Stated problem
Reproduce all of the data below without alteration; exclude every picture.

Supplied material
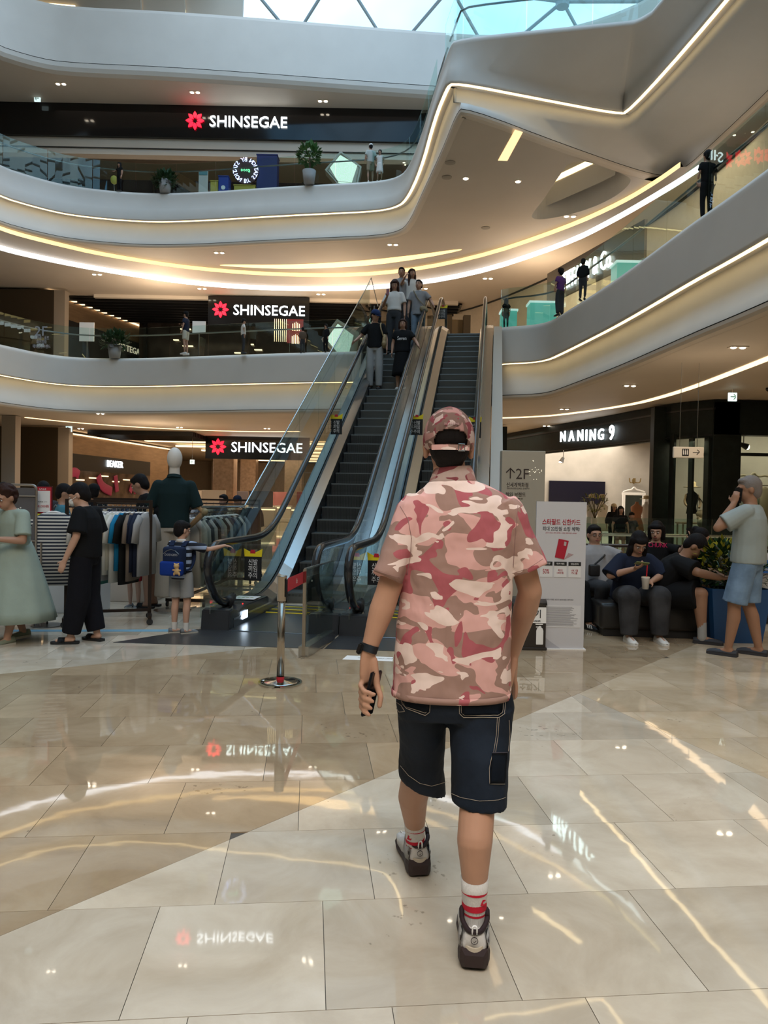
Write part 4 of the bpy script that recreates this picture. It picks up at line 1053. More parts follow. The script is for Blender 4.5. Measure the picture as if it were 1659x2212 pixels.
# ================================================================== WHO STANDS WHERE
def proj(p):
    z = p[2] - HC; c, s = math.cos(PIT), math.sin(PIT); d = p[1] * c + z * s; v = -p[1] * s + z * c
    ix = F * p[0] / d; iy = -F * v / d; cr_, sr = math.cos(ROLL), math.sin(ROLL)
    return ix * cr_ + iy * sr + 829.5, -ix * sr + iy * cr_ + 1106, d
def on_esc(px, py):
    """the step whose tread is seen at this pixel, and the distance"""
    best = None
    for k in range(4, 36):
        s = S1 + 1.644 - 1.44 + .36 * k + .19; z = nz(s - .21)
        for i in range(-6, 22):
            u = WL + i * .05; p = EO + ecx * u + ecy * s; q = proj((p.x, p.y, z)); e = abs(q[0] - px) + abs(q[1] - py)
            if best is None or e < best[0]: best = (e, p.x, p.y, z, q[2])
    return best[1:]
def rider(label, px, py, hpx, rz=math.pi, **kw):
    x, y, z, d = on_esc(px, py)
    return person(label, (x, y, z), rz - .1423, H=hpx * d / F, vox=.02, **kw)
def tote(sd):
    def fn(root, j, s, hp):
        b = BM(); ellip(b, (sd * .21 * s, .03, 1.05 * s), .05 * s, .12 * s, .15 * s); ellip(b, (sd * .21 * s, .03, .98 * s), .06 * s, .14 * s, .10 * s); o = remesh(link('shoulder_bag', b, mat('woven straw', (.32, .23, .12), .8, bump=.8, bscale=60), root), .016, 1)
        b = BM(); tube(b, chaikin([V(q) * s for q in ((sd * .20, .11, 1.12), (sd * .13, .15, 1.32), (sd * .12, 0, 1.475), (sd * .16, -.12, 1.3), (sd * .20, -.09, 1.1))], 2), .016, 6); link('strap', b, mat('woven straw', (.32, .23, .12)), o, smooth=True)
    return fn
rider('man in navy cap, black t-shirt and grey trousers, holding the left escalator handrail', 800, 843, 170, cap=cloth('navy cap', (.015, .03, .09)), yaw=.9, pitch=-.35,
      top=dict(m=TBLACK, sleeve=.75, k=1.02), bottom=dict(m=TLGREY, flare=1.25), shoe=SH_B, extra=tote(-1),
      J=dict(wrr=(.42, .22, 1.00), elr=(.32, -.0, 1.16), wrl=(-.27, .08, .86)))
rider('woman in long black dress with white lettering, hand on the escalator handrail', 858, 838, 152, hair='bob', hairm=HAIRB, female=True, fat=1.12,
      top=dict(m=TBLACK, sleeve=.6, k=1.05), bottom=dict(kind='skirt', m=TBLACK, z=(1.05, .34, .24, .19)), shoe=SH_W,
      J=dict(wrl=(-.42, .22, 1.00), ell=(-.33, .02, 1.16)), extra=lettering('Seven', 1.22, .22, M_WHITE, .09))
rider('woman in white t-shirt looking at the phone in her raised hand on the escalator', 838, 768, 160, hair='long', hairm=HAIRB, female=True, pitch=-.3,
      top=dict(m=TWHITE, sleeve=.8, hem=.06), bottom=dict(m=TCHAR, flare=1.2), shoe=SH_B, J=dict(elr=(.26, .02, 1.12), wrr=(.13, .26, 1.27)), hands=dict(r=dict(d=(-.2, .3, 1), n=(0, -1, .2), curl=.7)))
rider('short-haired woman in grey t-shirt and pale jeans with a tan crossbody bag', 888, 752, 148, hair='short', yaw=-.3, pitch=.2, female=True, fat=1.05,
      top=dict(m=TGREY, sleeve=.7, hem=-.10, collar=TWHITE), bottom=dict(m=TDENIM), shoe=SH_W, J=dict(wrl=(-.40, .22, 1.02), ell=(-.32, .0, 1.18)), extra=cross(cloth('tan bag', (.22, .18, .11)), -1))
rider('tall man in grey t-shirt at the top of the riders, behind the couple', 850, 712, 145, hair='short', top=dict(m=TGREY, sleeve=.7), bottom=dict(m=TCHAR), shoe=SH_B)
rider('long-haired woman in white t-shirt raising her hand, highest on the escalator', 872, 722, 142, hair='long', hairm=HAIRB, female=True, yaw=.5,
      top=dict(m=TWHITE, sleeve=.5), bottom=dict(m=TCHAR, flare=1.3), shoe=SH_B, J=dict(elr=(.26, .14, 1.28), wrr=(.14, .30, 1.42)))
x, y, z, d = on_esc(838, 768)
def handphone(label, px, py, y_, n=(0, 1, .3), d=(0, .2, 1), glow=False, m=None): return phone(label, at(px, py, y=y_), d, n, m, glow=glow)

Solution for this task
Write part 4 of the bpy script that recreates this picture. It picks up at line 1053. More parts follow. The script is for Blender 4.5. Measure the picture as if it were 1659x2212 pixels.
# ================================================================== WHO STANDS WHERE
def proj(p):
    z = p[2] - HC; c, s = math.cos(PIT), math.sin(PIT); d = p[1] * c + z * s; v = -p[1] * s + z * c
    ix = F * p[0] / d; iy = -F * v / d; cr_, sr = math.cos(ROLL), math.sin(ROLL)
    return ix * cr_ + iy * sr + 829.5, -ix * sr + iy * cr_ + 1106, d
def on_esc(px, py):
    """the step whose tread is seen at this pixel, and the distance"""
    best = None
    for k in range(4, 36):
        s = S1 + 1.644 - 1.44 + .36 * k + .19; z = nz(s - .21)
        for i in range(-6, 22):
            u = WL + i * .05; p = EO + ecx * u + ecy * s; q = proj((p.x, p.y, z)); e = abs(q[0] - px) + abs(q[1] - py)
            if best is None or e < best[0]: best = (e, p.x, p.y, z, q[2])
    return best[1:]
def rider(label, px, py, hpx, rz=math.pi, **kw):
    x, y, z, d = on_esc(px, py)
    return person(label, (x, y, z), rz - .1423, H=hpx * d / F, vox=.02, **kw)
def tote(sd):
    def fn(root, j, s, hp):
        b = BM(); ellip(b, (sd * .21 * s, .03, 1.05 * s), .05 * s, .12 * s, .15 * s); ellip(b, (sd * .21 * s, .03, .98 * s), .06 * s, .14 * s, .10 * s); o = remesh(link('shoulder_bag', b, mat('woven straw', (.32, .23, .12), .8, bump=.8, bscale=60), root), .016, 1)
        b = BM(); tube(b, chaikin([V(q) * s for q in ((sd * .20, .11, 1.12), (sd * .13, .15, 1.32), (sd * .12, 0, 1.475), (sd * .16, -.12, 1.3), (sd * .20, -.09, 1.1))], 2), .016, 6); link('strap', b, mat('woven straw', (.32, .23, .12)), o, smooth=True)
    return fn
rider('man in navy cap, black t-shirt and grey trousers, holding the left escalator handrail', 800, 843, 170, cap=cloth('navy cap', (.015, .03, .09)), yaw=.9, pitch=-.35,
      top=dict(m=TBLACK, sleeve=.75, k=1.02), bottom=dict(m=TLGREY, flare=1.25), shoe=SH_B, extra=tote(-1),
      J=dict(wrr=(.42, .22, 1.00), elr=(.32, -.0, 1.16), wrl=(-.27, .08, .86)))
rider('woman in long black dress with white lettering, hand on the escalator handrail', 858, 838, 152, hair='bob', hairm=HAIRB, female=True, fat=1.12,
      top=dict(m=TBLACK, sleeve=.6, k=1.05), bottom=dict(kind='skirt', m=TBLACK, z=(1.05, .34, .24, .19)), shoe=SH_W,
      J=dict(wrl=(-.42, .22, 1.00), ell=(-.33, .02, 1.16)), extra=lettering('Seven', 1.22, .22, M_WHITE, .09))
rider('woman in white t-shirt looking at the phone in her raised hand on the escalator', 838, 768, 160, hair='long', hairm=HAIRB, female=True, pitch=-.3,
      top=dict(m=TWHITE, sleeve=.8, hem=.06), bottom=dict(m=TCHAR, flare=1.2), shoe=SH_B, J=dict(elr=(.26, .02, 1.12), wrr=(.13, .26, 1.27)), hands=dict(r=dict(d=(-.2, .3, 1), n=(0, -1, .2), curl=.7)))
rider('short-haired woman in grey t-shirt and pale jeans with a tan crossbody bag', 888, 752, 148, hair='short', yaw=-.3, pitch=.2, female=True, fat=1.05,
      top=dict(m=TGREY, sleeve=.7, hem=-.10, collar=TWHITE), bottom=dict(m=TDENIM), shoe=SH_W, J=dict(wrl=(-.40, .22, 1.02), ell=(-.32, .0, 1.18)), extra=cross(cloth('tan bag', (.22, .18, .11)), -1))
rider('tall man in grey t-shirt at the top of the riders, behind the couple', 850, 712, 145, hair='short', top=dict(m=TGREY, sleeve=.7), bottom=dict(m=TCHAR), shoe=SH_B)
rider('long-haired woman in white t-shirt raising her hand, highest on the escalator', 872, 722, 142, hair='long', hairm=HAIRB, female=True, yaw=.5,
      top=dict(m=TWHITE, sleeve=.5), bottom=dict(m=TCHAR, flare=1.3), shoe=SH_B, J=dict(elr=(.26, .14, 1.28), wrr=(.14, .30, 1.42)))
x, y, z, d = on_esc(838, 768)
def handphone(label, px, py, y_, n=(0, 1, .3), d=(0, .2, 1), glow=False, m=None): return phone(label, at(px, py, y=y_), d, n, m, glow=glow)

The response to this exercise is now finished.